D'autre part, l'ouverture peut être un facteur important de fiabilité et de sécurité. En effet, le code source étant plus ouvert, il est utilisé à plus grande échelle et vérifié par des équipes différentes donc potentiellement avec des techniques distinctes permettant ainsi de rendre optimale la détection de failles, y compris les failles qui peuvent être exploitées par des utilisateurs malicieux. Un produit qui a été très largement utilisé tend à devenir plus fiable avec le temps. L’open source pourrait ainsi devenir un gage en termes de qualité et de sécurité des systèmes critiques. Une fois ce constat admis, il reste à lever de nombreux freins tant dans les mentalités actuelles que dans les business model établis jusqu’ici.
 
La création d’un nouveau business model adapté à ces nouvelles normes
 
Les mouvements participatifs commencent à fleurir sur Internet. Nous nous dirigeons vers un monde plus ouvert. L’Open Source fait partie intégrante de ce nouveau modèle. De prime abord, les professionnels peuvent penser qu’en donnant les sources ils perdent l’avantage technologique sur un concurrent. Même s’il n’existe pas encore aujourd’hui d’analyse probante démontrant l’économie budgétaire réalisée suite à l’adoption de solutions Open Source, ce système économique permet de partager les coûts de développement, offrant ainsi un moyen à l’industrie de réduire ses dépenses en mutualisant les compétences.
Dans le cas précis des systèmes et logiciels critiques, il s’agira dans un premier temps d’arriver à s’entendre et à savoir partager le plus d’éléments possibles du cycle de vie du logiciel : les tests qui permettent de vérifier le bon fonctionnement du logiciel, les sources, les exigences, les standards de codage, les documents de conception… Il faut donc apprendre à partager et arriver à se comprendre également sur ce qui ne touche pas directement  au code source.

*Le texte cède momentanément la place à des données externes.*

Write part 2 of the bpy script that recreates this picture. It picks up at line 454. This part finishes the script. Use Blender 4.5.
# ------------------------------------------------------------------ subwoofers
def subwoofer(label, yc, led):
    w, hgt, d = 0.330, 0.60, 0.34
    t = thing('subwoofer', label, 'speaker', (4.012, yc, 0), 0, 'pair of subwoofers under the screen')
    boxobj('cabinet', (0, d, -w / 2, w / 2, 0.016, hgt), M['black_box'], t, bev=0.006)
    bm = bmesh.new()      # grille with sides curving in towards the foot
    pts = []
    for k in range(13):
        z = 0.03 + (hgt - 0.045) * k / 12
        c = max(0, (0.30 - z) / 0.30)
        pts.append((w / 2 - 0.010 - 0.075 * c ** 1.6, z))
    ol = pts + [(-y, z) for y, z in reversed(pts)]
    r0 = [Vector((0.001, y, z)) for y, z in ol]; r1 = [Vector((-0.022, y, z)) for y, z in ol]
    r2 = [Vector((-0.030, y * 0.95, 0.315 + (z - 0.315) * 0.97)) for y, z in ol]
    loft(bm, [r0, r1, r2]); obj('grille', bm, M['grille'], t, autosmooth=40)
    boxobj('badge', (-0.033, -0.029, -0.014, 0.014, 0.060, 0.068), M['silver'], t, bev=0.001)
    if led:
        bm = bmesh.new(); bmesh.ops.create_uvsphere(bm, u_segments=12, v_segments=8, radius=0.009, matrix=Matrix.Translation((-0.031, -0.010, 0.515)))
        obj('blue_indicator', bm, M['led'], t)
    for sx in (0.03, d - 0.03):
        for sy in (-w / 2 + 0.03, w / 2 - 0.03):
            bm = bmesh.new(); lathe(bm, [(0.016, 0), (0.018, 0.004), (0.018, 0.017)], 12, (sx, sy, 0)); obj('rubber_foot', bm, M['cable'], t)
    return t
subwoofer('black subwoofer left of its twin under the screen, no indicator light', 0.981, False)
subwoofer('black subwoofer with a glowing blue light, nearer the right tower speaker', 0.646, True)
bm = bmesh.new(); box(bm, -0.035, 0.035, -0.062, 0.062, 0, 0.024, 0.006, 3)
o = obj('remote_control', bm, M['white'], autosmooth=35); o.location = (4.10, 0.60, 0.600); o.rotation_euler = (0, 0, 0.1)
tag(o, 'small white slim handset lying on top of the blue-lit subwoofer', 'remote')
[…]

Un des challenges est de trouver un business model viable pour éditeurs de logiciels spécialisés dans ce type de développement puisqu’ils ne peuvent se reposer sur la protection de licences propriétaires ou de brevets. Baser leur offre commerciale uniquement sur les services rendrait difficile la valorisation des activités de maintenance et d’évolution contrôlée de ces logiciels critiques ouverts.
Dans le logiciel non critique, de nombreux développeurs ont décidé de changer leur modèle pour de l’open source afin de répondre aux exigences accrues de leurs clients. Cela permet de s’appuyer sur une communauté large et experte afin de construire des solutions commerciales mutualisées. Dans le monde des logiciels critiques, les acteurs étant beaucoup moins nombreux, les  entreprises devront apprendre à coopérer avec leurs concurrents, seuls à avoir des besoins similaires, sur les parties non différenciatrices des logiciels critiques qu’ils développent (par exemple, les couches basses). Ces parties représentent un pourcentage très important des coûts de maintenance à long terme et sont donc une cible idéale pour une mutualisation.
 
De nombreux défis nous attendent donc dans les prochaines années. Il s’agira dans un premier temps de mettre en lumière les avantages de l’Open Source dans le développement des applications critiques, mais également de s’accorder sur un fonctionnement commun, tout en changeant les mentalités avec des business model innovants et mutualisés.